Are We Headed For a Napster-Like Battle Between Blogs and the AP?

The AP has settled its legal dispute with The Drudge Retort, but Rodgers Cadenhead, proprietor of that social-network news site, says the larger issue of bloggers using the AP's copyrighted content, is unsettled and "headed for a Napster-style battle on the issue of fair use."

Update: Robert Cox has the backstory from inside the AP/Drudge Retort conflict. Now, read the rest of the post...

Cadenhead writes:

If AP's guidelines end up like the ones they shared with me, we're headed for a Napster-style battle on the issue of fair use.

When it appeared that I might end up in court on this issue, I got offers of help from the Electronic Frontier Foundation, Public Citizen and the Stanford Fair Use Project. My attorney Wade Duchene and I were already working up the victory speech to deliver on the steps of the Supreme Court in the landmark First Amendment decision AP v. Me...

I think AP and other media organizations should focus on how to encourage bloggers to link their stories in the manner they like, rather than hoping their lawyers can rebottle the genie of social news. Given the publicity of this dispute, the first blogger sued for excerpting a news story will have the best pro bono legal representation that massive press attention can buy.

Although AP will be releasing guidelines, I don't think the news service will be able to concede any ground to the blogosphere.
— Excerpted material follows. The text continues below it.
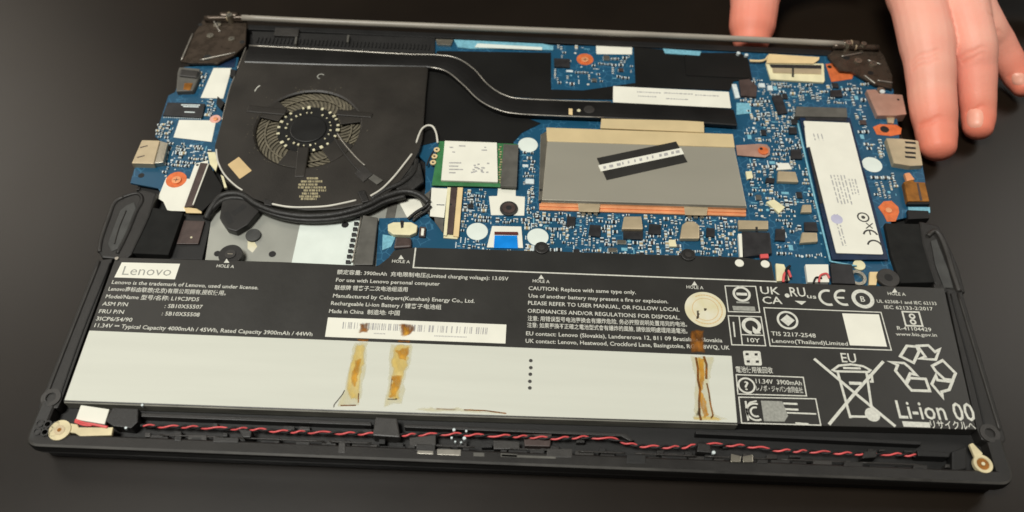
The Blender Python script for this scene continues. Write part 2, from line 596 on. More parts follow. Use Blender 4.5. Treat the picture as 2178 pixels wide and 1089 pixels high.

AP sells headline and lead-only services to customers. Asking the company to concede there's a way people can share this information for free is like asking the RIAA to pick its favorite file-sharing client.

If an expansive view of fair use is to remain in place, it's incumbent upon bloggers and our $500-an-hour friends in the legal community to define our own guidelines and fight for them. If we don't, big media companies will eventually define them for us, just as they've gotten the Digital Millenium Copyright Act and Copyright Term Extension Act passed in Congress.

He concludes, as I do, that the AP's middleman rewrite service is an obsolete business model: Says Cadenhead, "If AP's core business is to report the news, blogs and social news sites send millions of people to its articles every day. ... If its core business is to repackage the news, they're in as much trouble as every other middleman on the web."

The AP is really both businesses. It does original reporting. As long as it does that well, that part of its business should do alright. But repacking the news is a middleman function that the web and the blogosphere are fast rendering obsolete.